Selma Mayor James Perkins Jr. said he’ll ask the Selma City Council to carry over this year’s budget into the next fiscal year so the new administration and council can make their own decisions about spending.
Perkins called a meeting with the city council for late Friday afternoon (June 20) to go over some issues with the city council, but only City Councilman Atkin Jemison attended. The mayor reviewed the issues he wanted to present to the city council for the media and the Facebook Live audience.
The city’s fiscal year starts on Oct. 1, and the city council and the mayor’s office usually start working on the budget in the summer. Perkins said that he would “like to skip the dance” of preparing a budget for next year so that the new mayor and council, whomever they might be, can write their own budget.

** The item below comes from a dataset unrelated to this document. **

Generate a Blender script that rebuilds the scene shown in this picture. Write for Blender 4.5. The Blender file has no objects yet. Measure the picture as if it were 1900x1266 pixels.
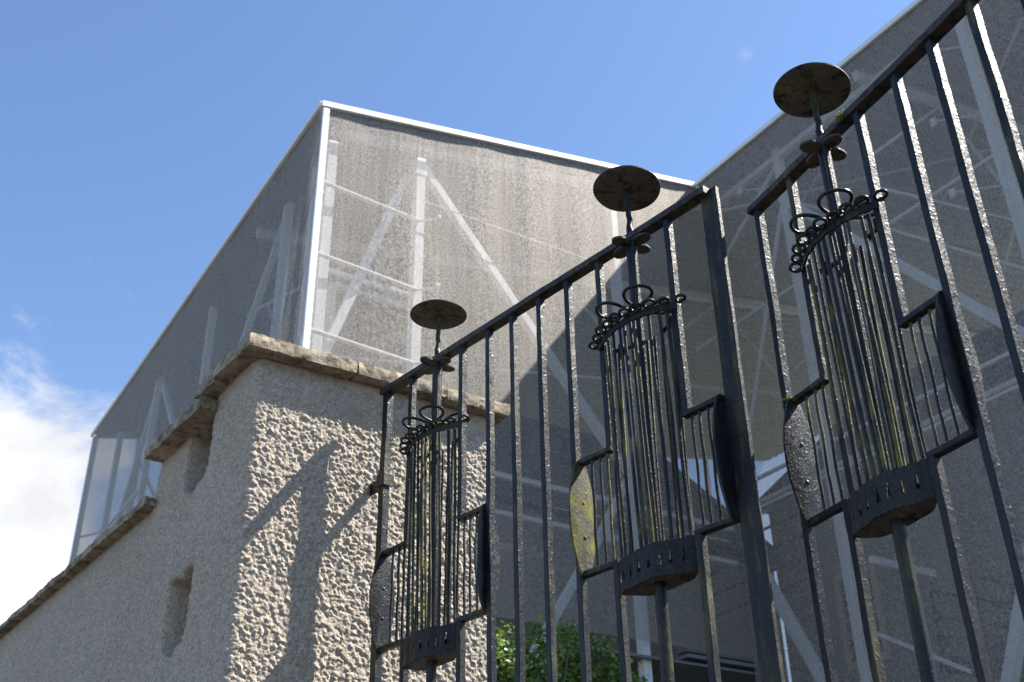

The city council would have to approve a continuing resolution that would carry over the current budget into next year. State law requires that if a city has a budget, it must be approved before the fiscal year starts on Oct. 1.
“The next administration and mayor may want something different,” Perkins said. “This is a courtesy process to comply with the law to have a budget passed and giving the next administration the opportunity to come in and prepare their own budget.”
Perkins said he also planned to ask city council members to send any work requests through city department heads rather than contracting with vendors on their own. Perkins said overseeing contracts is “a requirement” of his job as mayor.
“Whenever an individual council member is no longer on the bench” during a city council meeting, “they become a citizen just like any other citizen,” Perkins said. As a private citizen, city council members are not empowered to select vendors or negotiate contracts, he said.
City Attorney Major Madison Jr. read several state statutes that he and Perkins said backed up that position. Madison said expending funds more than $30,000 without a bid is a class C felony.
Perkins said he also wanted the council to move on a proposal to use touch pads in the August city election. He also wants to clear up a problem with a city council vote that he said has caused the city to stop work on two HUD grants.